SUPPOSED ANSWER. "I don't know. I want water. I am glad, I am quite pleased. I am thankful to you."

"Take us to the wagons, and you will get plenty of water."

REAL ANSWER (looking vacantly around). "How did I wander? Perhaps the well is there, perhaps not. I don't know. I have wandered."

SUPPOSED ANSWER. "Something about thanks; he says he is pleased, and mentions water again." The guide's vacant stare while trying to remember is thought to indicate mental imbecility, and the repeated thanks were supposed to indicate a wish to deprecate their wrath.

"Well, Livingstone HAS played us a pretty trick, giving us in charge of an idiot. Catch us trusting him again. What can this fellow mean by his thanks and talk about water? Oh, you born fool! take us to the wagons, and you will get both meat and water. Wouldn't a thrashing bring him to his senses again?" "No, no, for then he will run away, and we shall be worse off than we are now."

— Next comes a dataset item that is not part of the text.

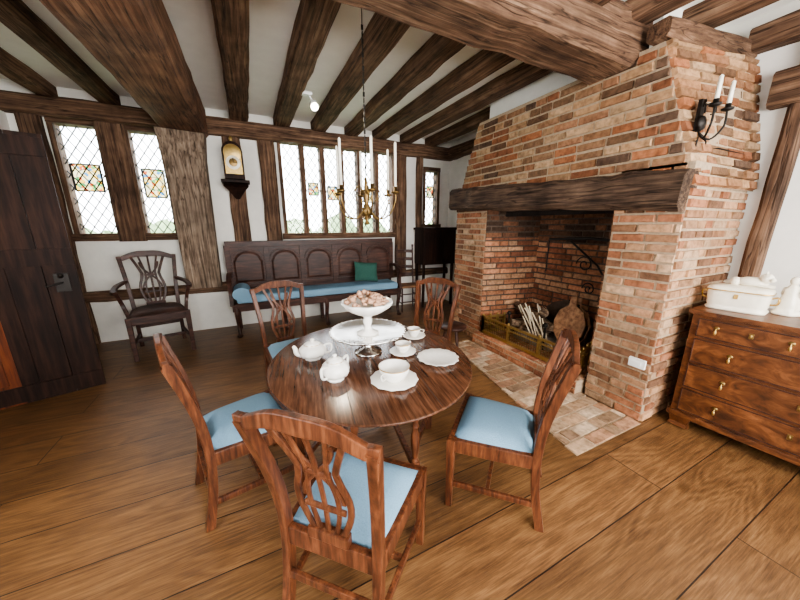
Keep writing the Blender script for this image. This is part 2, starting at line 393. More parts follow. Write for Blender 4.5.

The hunters regained the wagons next day by their own sagacity, which becomes wonderfully quickened by a sojourn in the Desert; and we enjoyed a hearty laugh on the explanation of their midnight colloquies. Frequent mistakes of this kind occur. A man may tell his interpreter to say that he is a member of the family of the chief of the white men; "YES, YOU SPEAK LIKE A CHIEF," is the reply, meaning, as they explain it, that a chief may talk nonsense without any one daring to contradict him. They probably have ascertained, from that same interpreter, that this relative of the white chief is very poor, having scarcely any thing in his wagon.

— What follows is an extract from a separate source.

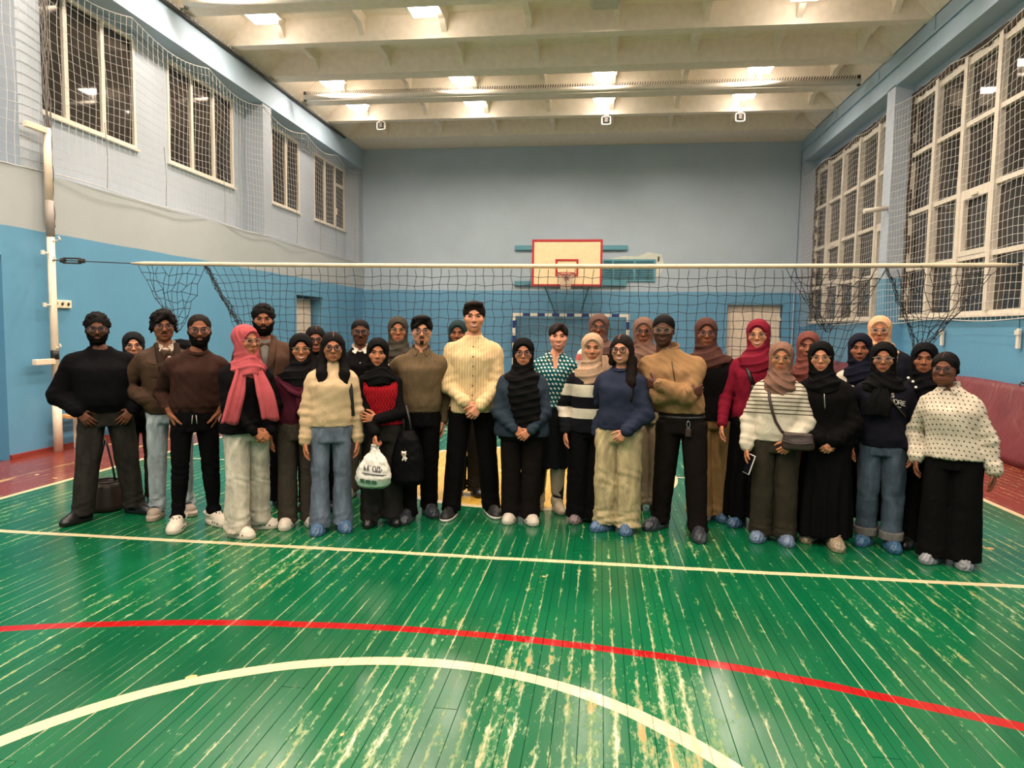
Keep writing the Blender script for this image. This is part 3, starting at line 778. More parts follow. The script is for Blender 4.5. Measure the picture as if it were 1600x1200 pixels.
def wav(V,seed,scale,n=5):
    """cheap smooth noise in about -1..1"""
    r=np.random.default_rng(seed); o=np.zeros(len(V))
    for i in range(n):
        k=r.normal(size=3)*np.array(scale)*(1+.5*i); o+=np.sin(V@k+r.uniform(0,6.28)+1.5*np.sin(V@(r.normal(size=3)*np.array(scale)*.6)))/(1+.4*i)
    return o/(n*.55)
# ------------------------------------------------------------------ body engine; person faces -y, x to the viewer's right
def ik(a,c,l1,l2,pole):
    a=np.array(a,float);c=np.array(c,float); d=c-a; L=np.linalg.norm(d); mx=(l1+l2)*.995
    if L>mx: c=a+d/L*mx; d=c-a; L=mx
    x=(l1*l1-l2*l2+L*L)/(2*L); h=math.sqrt(max(1e-6,l1*l1-x*x)); u=d/L; p=np.array(pole,float); p-=u*(p@u); p/=np.linalg.norm(p)+1e-9
    return a+u*x+p*h,c
_hands={}
def hand_mesh(curl,spread,vox=.0034):
    key=(round(curl,2),round(spread,2))
    if key in _hands: return _hands[key]
    f=Field((-.075,-.10,-.215),(.095,.06,.05),vox)
    f.cap((0,0,.04),(0,0,-.005),.025,.026,fl=(1,1.25,1))
    for x,z in ((-.026,-.08),(-.009,-.088),(.009,-.09),(.026,-.086)): f.cap((x*.55,0,-.01),(x,0,z),.015,.0125,k=.012,fl=(1,1.0,1))
    for i,(x,z,L) in enumerate(((-.029,-.082,.060),(-.0105,-.090,.074),(.0105,-.092,.080),(.030,-.086,.072))):
        p=np.array([x,0,z]); sp=spread*(x/.03); a=curl*(.62+.05*(3-i))
        for sgi,(ln,r0,r1,da) in enumerate(((.45,.0098,.0088,0),(.30,.0088,.0080,curl*.85),(.25,.0078,.0066,curl*.55))):
            a+=da; q=p+L*ln*np.array([math.sin(sp)*math.cos(a),-math.sin(a),-math.cos(sp)*math.cos(a)])
            f.cap(p,q,r0,r1,k=.003); p=q
    p=np.array([.022,-.006,-.022]); 
    for dx,dy,dz,r0,r1 in ((.030,-.012,-.030,.0155,.0115),(.013,-.008,-.027,.0108,.0098),(.004,-.010-.010*curl,-.024,.0096,.0078)):
        q=p+np.array([dx,dy,dz]); f.cap(p,q,r0,r1,k=.006); p=q
    V,F=f.mesh(); V=smoothv(V,F,1,.35); _hands[key]=(V,F); return V,F
def rotm(yaw,tilt=0,nod=0):
    return np.array((Matrix.Rotation(yaw,3,'Z')@Matrix.Rotation(tilt,3,'Y')@Matrix.Rotation(nod,3,'X')))
def head_field(jaw=1.0,wid=1.0,male=True,vox=.0046,fat=0.0,nose=1.0):
    f=Field((-.105,-.135,-.22),(.105,.125,.135),vox)
    f.ell((0,.014,.035),(.0775*wid,.096,.081)); f.ell((0,-.018,-.02),(.0715*wid,.071,.088),k=.02)
    f.ell((0,-.032,-.066),(.056*jaw+.008*fat,.052,.042),k=.03); f.ell((0,-.066,-.098),(.021*jaw,.020,.014),k=.018)
    if fat: f.ell((0,-.03,-.075),(.062*jaw,.055,.042),k=.02)
    f.ell((0,-.080,.019),(.042,.012,.008),k=.012)
    for s_ in (1,-1):
        f.ell((s_*.043,-.062,-.026),(.025,.024,.022),k=.02)
        f.ell((s_*.033,-.098,.001),(.020,.0125,.0105),k=.012,sub=True)
        f.ell((s_*.075*wid,.018,-.006),(.0075,.020,.031),k=.006); f.ell((s_*.080*wid,.010,-.004),(.003,.009,.016),k=.004,sub=True)
        f.ell((s_*.0135*nose,-.094,-.035),(.0085*nose,.010,.0075),k=.006)
    f.cap((0,-.084,.004),(0,-.108,-.031),.0075,.0115*nose,k=.010)
    f.ell((0,-.088,-.062),(.024,.010,.005),k=.008); f.ell((0,-.087,-.071),(.021,.010,.0058),k=.008)
    f.cap((0,.018,-.05),(0,.036,-.20),.052*(.9+.1*jaw) if male else .045,.056 if male else .047,k=.02)
    return f
def curve_arc(pts): return [Vector(p) for p in pts]
_cl={}
def cloth(name,rgb,kind='plain',rgb2=(0,0,0),rough=.85,**kw):
    key=(name,rgb,kind,rgb2)
    if key in _cl: return _cl[key]
    t=NT('cloth_'+name); p=t.pos(True); x,y,z=t.xyz(p); c1=lin(rgb); c2=lin(rgb2); M=t.math
    n=t.noise(p,14,3); col=t.mix(t.ramp(n,.25,.75),tuple(v*.86 for v in c1),tuple(min(1,v*1.1) for v in c1))
    fine=t.noise(p,260,1); bh=fine; bs=.12
    if kind=='rib':   # vertical knit ribs
        wv=M('SINE',M('MULTIPLY',x,kw.get('f',520))); col=t.mix(M('MULTIPLY',t.ramp(wv,-1,1),.35),col,tuple(v*.6 for v in c1)); bh=wv; bs=.25
    elif kind=='cable':
        wv=M('SINE',M('ADD',M('MULTIPLY',x,260),M('MULTIPLY',M('SINE',M('MULTIPLY',z,130)),1.6))); col=t.mix(M('MULTIPLY',t.ramp(wv,-1,.4),.55),tuple(v*.45 for v in c1),c1); bh=wv; bs=.6
    elif kind=='knit':
        vz=t.n('ShaderNodeTexVoronoi'); t.l(p,vz.inputs['Vector']); vz.inputs['Scale'].default_value=170; bh=vz.outputs['Distance']; bs=.35
        col=t.mix(M('MULTIPLY',vz.outputs['Distance'],.4),col,tuple(v*.7 for v in c1))
        if 'hem' in kw:
            wv=M('SINE',M('MULTIPLY',x,430)); hm=M('LESS_THAN',z,kw['hem']); col=t.mix(M('MULTIPLY',M('MULTIPLY',hm,t.ramp(wv,-1,1)),.3),col,tuple(v*.55 for v in c1))
    elif kind=='bands': # list of (z0,z1) in second colour
        m=None
        for a,b in kw['bands']:
            q=M('MULTIPLY',M('GREATER_THAN',z,a),M('LESS_THAN',z,b)); m=q if m is None else M('MAXIMUM',m,q)
        col=t.mix(m,col,c2)
    elif kind=='stripes':
        s_=M('FRACT',M('MULTIPLY',M('ADD',z,M('MULTIPLY',y,.1)),kw['f'])); m=M('MULTIPLY',M('LESS_THAN',s_,kw.get('w',.25)),M('GREATER_THAN',z,kw.get('z0',-9))); m=M('MULTIPLY',m,M('LESS_THAN',z,kw.get('z1',9))); col=t.mix(m,col,c2)
    elif kind=='pin':
        s_=M('FRACT',M('MULTIPLY',x,kw['f'])); m=M('LESS_THAN',s_,.18); col=t.mix(M('MULTIPLY',m,.6),col,c2)
    elif kind=='dots':
        vz=t.n('ShaderNodeTexVoronoi',voronoi_dimensions='2D'); vec=t.comb(M('ADD',x,M('MULTIPLY',z,.5)),M('MULTIPLY',M('ADD',z,M('MULTIPLY',y,.35)),.87),0); t.l(vec,vz.inputs['Vector']); vz.inputs['Scale'].default_value=kw['f']; vz.inputs['Randomness'].default_value=.12
        col=t.mix(M('LESS_THAN',vz.outputs['Distance'],kw.get('r',.26)),col,c2)
    elif kind=='denim':
        fade=t.noise(t.scale(p,(6,6,2)),1.6,4,.65); col=t.mix(t.ramp(fade,.42,.72),tuple(v*.78 for v in c1),tuple(min(1,v*1.45) for v in c1)); bh=t.noise(t.scale(p,(300,300,60)),1,1); bs=.2
    elif kind=='denim_seam':
        fade=t.noise(t.scale(p,(7,7,3)),1.8,5,.65); col=t.mix(t.ramp(fade,.40,.72),tuple(v*.66 for v in c1),tuple(min(1,v*1.2) for v in c1)); bh=fade; bs=.2
    cr=t.noise(t.scale(p,(1,1,.7)),16,3,.55,1.2)
    b1=t.n('ShaderNodeBump'); t.put(b1.inputs['Height'],cr); b1.inputs['Strength'].default_value=kw.get('cr',.35); b1.inputs['Distance'].default_value=.016
    t.bump(bh,bs,.004); t.l(b1.outputs[0],[n_ for n_ in t.t.nodes if n_.type=='BUMP'][-1].inputs['Normal'])
    if kind=='silk': rough=.5
    m=t.out(col,rough,0,.05); _cl[key]=m; return m
def skin_mat(rgb):
    k=('skin',rgb)
    if k in _cl: return _cl[k]
    t=NT('skin'); p=t.pos(True); n=t.noise(p,30,3); c=lin(rgb); col=t.mix(t.ramp(n,.3,.7),tuple(v*.92 for v in c),tuple(min(1,v*1.06) for v in c))
    m=t.out(col,.55,0,.22); 
    t.b.inputs['Subsurface Weight'].default_value=.08; t.b.inputs['Subsurface Radius'].default_value=(.01,.004,.002); t.b.inputs['Subsurface Scale'].default_value=.5
    _cl[k]=m; return m
def hair_mat(rgb,name='hair'):
    k=(name,rgb)
    if k in _cl: return _cl[k]
    t=NT(name); p=t.pos(True); c=lin(rgb); n=t.noise(t.scale(p,(220,220,18)),1,3); col=t.mix(n,tuple(v*.3 for v in c),tuple(min(1,v*1.0) for v in c)); t.bump(n,.5,.004)
    m=t.out(col,.7,0,.08); _cl[k]=m; return m
EYEW=plain('eye_white',(150,138,128),.3,var=0); IRIS=plain('iris_dark',(30,18,12),.2,var=0); TEETH=plain('teeth',(226,218,204),.35,var=0)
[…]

I sometimes felt annoyed at the low estimation in which some of my hunting friends were held; for, believing that the chase is eminently conducive to the formation of a brave and noble character, and that the contest with wild beasts is well adapted for fostering that coolness in emergencies, and active presence of mind, which we all admire, I was naturally anxious that a higher estimate of my countrymen should be formed in the native mind. "Have these hunters, who come so far and work so hard, no meat at home?"—"Why, these men are rich, and could slaughter oxen every day of their lives."—"And yet they come here, and endure so much thirst for the sake of this dry meat, none of which is equal to beef?"—"Yes, it is for the sake of play besides" (the idea of sport not being in the language). This produces a laugh, as much as to say, "Ah! you know better;" or, "Your friends are fools." When they can get a man to kill large quantities of game for them, whatever HE may think of himself or of his achievements, THEY pride themselves in having adroitly turned to good account the folly of an itinerant butcher.

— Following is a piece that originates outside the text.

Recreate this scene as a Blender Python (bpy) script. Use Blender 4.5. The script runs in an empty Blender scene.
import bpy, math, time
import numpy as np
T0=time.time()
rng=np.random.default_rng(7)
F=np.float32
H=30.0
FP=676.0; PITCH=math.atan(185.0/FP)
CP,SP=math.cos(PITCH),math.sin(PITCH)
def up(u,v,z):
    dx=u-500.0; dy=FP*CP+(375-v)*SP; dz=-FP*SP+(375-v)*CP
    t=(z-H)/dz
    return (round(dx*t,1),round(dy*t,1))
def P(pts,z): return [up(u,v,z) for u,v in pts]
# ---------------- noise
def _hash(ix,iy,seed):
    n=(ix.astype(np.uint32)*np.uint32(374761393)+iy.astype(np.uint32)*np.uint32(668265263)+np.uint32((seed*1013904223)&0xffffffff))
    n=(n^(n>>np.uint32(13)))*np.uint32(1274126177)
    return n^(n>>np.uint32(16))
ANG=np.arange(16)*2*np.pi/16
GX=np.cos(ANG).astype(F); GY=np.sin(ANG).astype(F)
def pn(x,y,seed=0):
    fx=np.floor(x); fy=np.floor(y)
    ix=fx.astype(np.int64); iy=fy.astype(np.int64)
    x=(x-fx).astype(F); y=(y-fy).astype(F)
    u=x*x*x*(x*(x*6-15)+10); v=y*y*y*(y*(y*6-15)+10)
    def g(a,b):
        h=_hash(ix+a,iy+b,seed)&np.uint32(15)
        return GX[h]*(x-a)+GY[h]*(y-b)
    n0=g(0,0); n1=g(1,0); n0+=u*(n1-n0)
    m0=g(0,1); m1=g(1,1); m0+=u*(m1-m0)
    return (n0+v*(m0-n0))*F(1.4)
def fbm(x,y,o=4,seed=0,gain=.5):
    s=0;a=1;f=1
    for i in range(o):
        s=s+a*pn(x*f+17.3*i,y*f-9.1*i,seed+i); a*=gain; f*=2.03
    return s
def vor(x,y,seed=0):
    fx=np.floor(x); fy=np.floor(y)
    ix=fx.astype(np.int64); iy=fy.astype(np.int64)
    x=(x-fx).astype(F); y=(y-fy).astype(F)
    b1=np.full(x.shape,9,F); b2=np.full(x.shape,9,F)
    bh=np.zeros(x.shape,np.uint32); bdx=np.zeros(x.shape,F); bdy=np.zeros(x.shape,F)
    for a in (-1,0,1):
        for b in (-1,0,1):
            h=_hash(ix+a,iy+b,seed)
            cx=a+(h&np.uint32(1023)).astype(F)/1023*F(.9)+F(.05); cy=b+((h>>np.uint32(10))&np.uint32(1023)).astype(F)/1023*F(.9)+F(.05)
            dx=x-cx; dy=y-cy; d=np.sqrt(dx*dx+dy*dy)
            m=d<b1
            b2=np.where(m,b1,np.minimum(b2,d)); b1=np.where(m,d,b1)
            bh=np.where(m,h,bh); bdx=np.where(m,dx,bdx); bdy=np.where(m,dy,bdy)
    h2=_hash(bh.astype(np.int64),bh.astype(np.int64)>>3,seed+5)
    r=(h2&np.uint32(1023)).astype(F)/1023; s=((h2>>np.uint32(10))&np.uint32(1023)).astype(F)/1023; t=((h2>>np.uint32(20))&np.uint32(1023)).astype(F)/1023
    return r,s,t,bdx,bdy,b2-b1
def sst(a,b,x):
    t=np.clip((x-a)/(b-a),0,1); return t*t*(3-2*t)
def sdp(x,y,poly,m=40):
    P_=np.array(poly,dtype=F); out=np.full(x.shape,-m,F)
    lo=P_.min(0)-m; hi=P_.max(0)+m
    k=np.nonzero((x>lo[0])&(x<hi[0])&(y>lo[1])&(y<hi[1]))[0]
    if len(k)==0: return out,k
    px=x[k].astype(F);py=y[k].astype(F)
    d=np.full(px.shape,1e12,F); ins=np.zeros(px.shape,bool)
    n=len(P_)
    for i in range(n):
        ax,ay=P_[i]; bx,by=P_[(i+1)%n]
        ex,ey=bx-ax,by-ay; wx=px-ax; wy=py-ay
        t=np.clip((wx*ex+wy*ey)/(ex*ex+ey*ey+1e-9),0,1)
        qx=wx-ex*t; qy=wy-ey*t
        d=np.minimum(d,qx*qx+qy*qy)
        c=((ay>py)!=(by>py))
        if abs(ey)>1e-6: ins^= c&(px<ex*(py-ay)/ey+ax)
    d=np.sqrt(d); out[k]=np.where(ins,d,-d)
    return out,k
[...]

The water having at last flowed into the wells we had dug in sufficient quantity to allow a good drink to all our cattle, we departed from Serotli in the afternoon; but as the sun, even in winter, which it now was, is always very powerful by day, the wagons were dragged but slowly through the deep, heavy sand, and we advanced only six miles before sunset. We could only travel in the mornings and evenings, as a single day in the hot sun and heavy sand would have knocked up the oxen. Next day we passed Pepacheu (white tufa), a hollow lined with tufa, in which water sometimes stands, but it was now dry; and at night our trocheamer* showed that we had made but twenty-five miles from Serotli.

* This is an instrument which, when fastened on the wagon-wheel,
records the number of revolutions made. By multiplying this number
by the circumference of the wheel, the actual distance traveled over
is at once ascertained.

Ramotobi was angry at the slowness of our progress, and told us that, as the next water was three days in front, if we traveled so slowly we should never get there at all. The utmost endeavors of the servants, cracking their whips, screaming and beating, got only nineteen miles out of the poor beasts. We had thus proceeded forty-four miles from Serotli; and the oxen were more exhausted by the soft nature of the country, and the thirst, than if they had traveled double the distance over a hard road containing supplies of water: we had, as far as we could judge, still thirty miles more of the same dry work before us. At this season the grass becomes so dry as to crumble to powder in the hands; so the poor beasts stood wearily chewing, without taking a single fresh mouthful, and lowing painfully at the smell of water in our vessels in the wagons. We were all determined to succeed; so we endeavored to save the horses by sending them forward with the guide, as a means of making a desperate effort in case the oxen should fail. Murray went forward with them, while Oswell and I remained to bring the wagons on their trail as far as the cattle could drag them, intending then to send the oxen forward too.